The fund lost 14.6% in the first quarter of 2020, or 1.171 trillion kroner ($112.4 billon). The fund’s portfolio was weighed down by its equity investments, which tumbled 21.1% during the quarter. The fund’s average holding in the world’s listed companies, measured as its share of the FTSE Global All Cap stock index, was 1.5% at the end of the year. The index was down 20.3% for the quarter.

Fixed-income was the top-performing asset class for the fund, returning 1.3% for the quarter. The return for the fund’s unlisted real estate investments was not available and will be released later in April.

“We have seen a substantial decline in the world’s equity markets in the first quarter, with considerable fluctuations from one day to the next,” Yngve Slyngstad, CEO of Norges Bank Investment Management, said in a statement. “The market situation is very challenging. However, the fund has a long-term horizon.”

Unfortunately for Slyngstad, the fund’s long-term horizon was also affected by the historically bad quarter as its annualized returns over the last 10 years fell to 5.7% at the end of March from 7.83% just three months earlier. And since its inception in 1998, the fund’s returns were 5.3% at the end of the first quarter, down from 6.09% at the end of December.

The net real returns over the last 10 years dropped to 4% at the end of March from 5.98% and the end of 2019, while the net real returns since inception fell to 3.5% in March from 4.17% at year-end 2019.

The performance was an abrupt reversal from last year when the fund returned 19.9%, which was the second highest return in percentage terms and the highest in terms of krone.

“The strong return in 2019 provides a reminder that the fund’s market value could also fluctuate substantially in the future,” the fund said in its annual report earlier this year. “In isolation, a global stock market downturn equivalent to that in 2008 would reduce the value of the fund by almost 3 trillion kroner.”

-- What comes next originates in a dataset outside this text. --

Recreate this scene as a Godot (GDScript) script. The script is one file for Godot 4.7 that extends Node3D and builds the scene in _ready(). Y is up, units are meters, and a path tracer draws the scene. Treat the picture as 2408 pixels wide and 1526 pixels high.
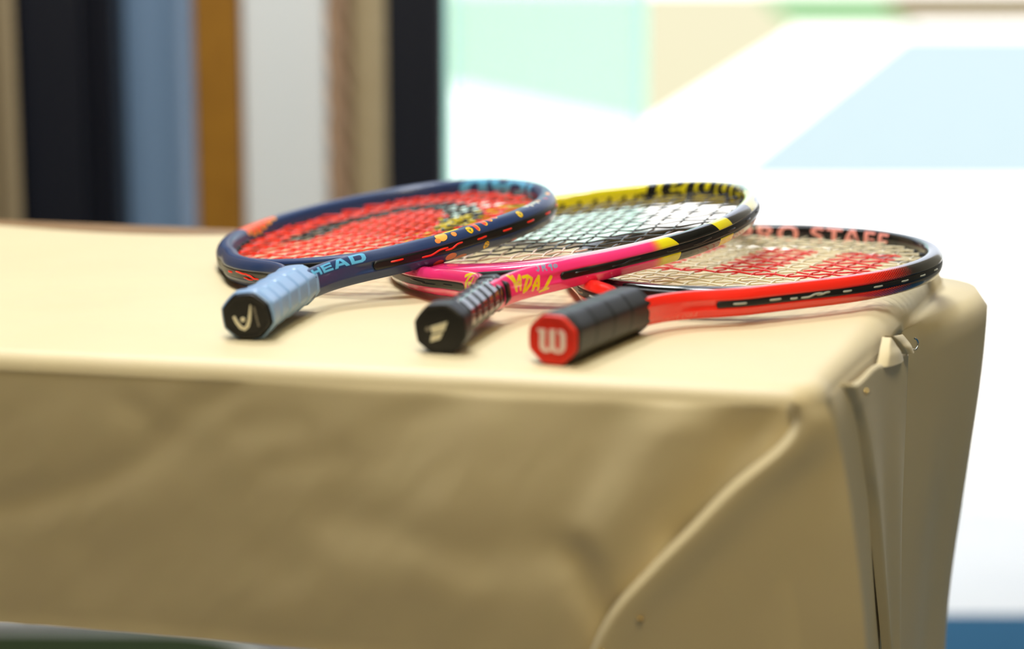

The krone depreciated against several of the main currencies during the quarter, which is why the fund’s market value only fell 90 billion kroner from the end of the previous quarter despite the large investment loss.

The fund recently named Nicolai Tangen, chief executive of London-based AKO Capital, as its new CEO to replace Slyngstad, who said in October that he is stepping down after 12 years heading the fund.